Any AI stuff I do that's purely CPU-bound would also work fine in VMs, so it's not as if I'm truly limited there. I have a terabyte of RAM to play with here...
So, I wasn't 100% sold on CasaOS as a way to deploy containerized apps on my server, but after finding out you can add third-party app stores... I now have like 600 apps to choose from. I think this is fine!
Writing out the current problem I'm trying to solve and how I think I'll solve it:
At this point the server is running Proxmox and I've settled on using a CasaOS LXC container to run most apps. This means installing most things is one-click. Everything gets set up on its own port, so there's no conflicts. I have dynamic DNS set up. But there's 2 problems:
- I want to be able to call the dynamic DNS name from inside my network; due to my network configuration, this is apparently not possible and can't easily be changed.
- I don't want to have to put everything on different ports. I'm just not gonna remember that.
So I think what I will need to do is
two levels of nginx reverse proxies:
- Level 1: set up a reverse proxy on one of my existing public servers. There will be a list of hostnames. Each hostname will be for a different service. So, I'll have to set it up in DNS and in the reverse proxy config, but all it will really do is forward the request to my dynamic DNS host, passing along the original hostname in the header so the next layer will know what to do.
- Level 2: I'll run nginx proxy manager on my server. All requests that hit my public server hostname will be proxied to my router, which will port forward to my server's reverse proxy, which will use the provided hostname from level 1 to figure out which backend service to hit.
I've done one layer of reverse proxying before, and I previously had a reverse proxy inside my network which then routed to an nginx ingress on an internal Kubernetes cluster, which routed to backend services in that cluster. Theoretically, what I want to do should work, I just haven't done it this specific way before.
Hoping I can give this a shot today and have it all working. One of the big benefits of this is that I'll have TLS on everything, too, which is a requirement in this day and age!
OK, I confirmed I really can't make this work without the first layer, because trying to do it based on the dynamic DNS name alone results in the following behaviors:
- Calling the proxy manager from outside my network works (more or less; doesn't quite do what I want but I can definitely reach the proxy manager and get past my router)
- But calling it from inside my network via the DDNS name gets a straight refusal.
So, I'll have to contend with that to make this thing work, but should be doable.
Man I always suck at DNS stuff.

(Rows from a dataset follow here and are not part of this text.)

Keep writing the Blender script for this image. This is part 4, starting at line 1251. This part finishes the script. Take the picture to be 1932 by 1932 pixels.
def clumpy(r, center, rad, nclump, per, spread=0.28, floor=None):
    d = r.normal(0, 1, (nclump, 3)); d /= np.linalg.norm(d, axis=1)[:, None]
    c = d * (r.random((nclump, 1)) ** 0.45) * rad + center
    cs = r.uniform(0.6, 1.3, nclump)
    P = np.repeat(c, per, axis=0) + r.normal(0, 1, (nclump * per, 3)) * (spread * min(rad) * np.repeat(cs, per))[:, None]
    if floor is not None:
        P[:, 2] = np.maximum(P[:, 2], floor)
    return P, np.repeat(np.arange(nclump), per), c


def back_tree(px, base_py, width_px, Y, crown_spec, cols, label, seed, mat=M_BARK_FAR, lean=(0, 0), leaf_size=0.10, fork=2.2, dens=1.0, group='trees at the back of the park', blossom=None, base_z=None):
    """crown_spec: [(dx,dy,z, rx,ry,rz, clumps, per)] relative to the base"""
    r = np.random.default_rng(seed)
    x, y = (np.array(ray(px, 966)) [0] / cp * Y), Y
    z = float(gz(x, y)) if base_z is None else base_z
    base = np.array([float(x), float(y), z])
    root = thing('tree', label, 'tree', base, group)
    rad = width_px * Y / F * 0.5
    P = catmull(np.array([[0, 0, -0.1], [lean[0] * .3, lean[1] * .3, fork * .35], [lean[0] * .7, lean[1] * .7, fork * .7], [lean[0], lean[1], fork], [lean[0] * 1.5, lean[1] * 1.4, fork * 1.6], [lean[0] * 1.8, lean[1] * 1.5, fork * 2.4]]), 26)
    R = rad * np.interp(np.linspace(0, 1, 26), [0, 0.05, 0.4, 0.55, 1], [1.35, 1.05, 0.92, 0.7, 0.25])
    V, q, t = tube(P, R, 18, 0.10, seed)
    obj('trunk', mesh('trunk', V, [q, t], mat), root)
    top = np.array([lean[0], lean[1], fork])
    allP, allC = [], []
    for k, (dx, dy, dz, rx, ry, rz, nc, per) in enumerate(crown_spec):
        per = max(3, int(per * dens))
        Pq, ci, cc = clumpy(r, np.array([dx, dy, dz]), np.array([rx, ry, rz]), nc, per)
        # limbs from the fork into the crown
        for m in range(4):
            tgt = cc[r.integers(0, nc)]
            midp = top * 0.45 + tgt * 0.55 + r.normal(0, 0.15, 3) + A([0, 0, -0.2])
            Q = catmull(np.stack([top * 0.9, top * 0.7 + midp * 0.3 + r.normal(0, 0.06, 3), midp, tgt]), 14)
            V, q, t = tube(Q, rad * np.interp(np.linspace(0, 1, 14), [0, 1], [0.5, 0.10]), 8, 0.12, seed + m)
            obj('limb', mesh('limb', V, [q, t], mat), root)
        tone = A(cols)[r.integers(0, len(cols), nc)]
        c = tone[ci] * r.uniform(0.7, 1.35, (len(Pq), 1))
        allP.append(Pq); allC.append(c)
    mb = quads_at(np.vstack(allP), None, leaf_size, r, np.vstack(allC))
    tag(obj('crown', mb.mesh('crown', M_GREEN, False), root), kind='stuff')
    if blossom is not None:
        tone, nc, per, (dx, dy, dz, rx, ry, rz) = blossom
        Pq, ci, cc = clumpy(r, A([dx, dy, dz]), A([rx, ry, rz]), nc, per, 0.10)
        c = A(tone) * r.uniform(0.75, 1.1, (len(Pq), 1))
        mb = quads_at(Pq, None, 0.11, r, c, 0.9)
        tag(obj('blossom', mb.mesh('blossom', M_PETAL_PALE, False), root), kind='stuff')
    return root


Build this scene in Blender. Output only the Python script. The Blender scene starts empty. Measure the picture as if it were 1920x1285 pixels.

Finally got it working how I want:
- Each service will require a separate hostname with a CNAME pointing to the backend hostname.
- I just put an entry into the nginx proxy manager to wire it up, but then it's good to go!
This was way more hassle than it needed to be because I'm kind of a dumbass, but hey, it works.
So I have a nice little dashboard now. I didn't mind CasaOS' one but it has some limitations about what it can usefully show me.
But this is nice and simple and works perfectly:
[
attachment=62]
I plan to write up one or more blog posts about how I did all this because some of it was not very intuitive or obvious at all.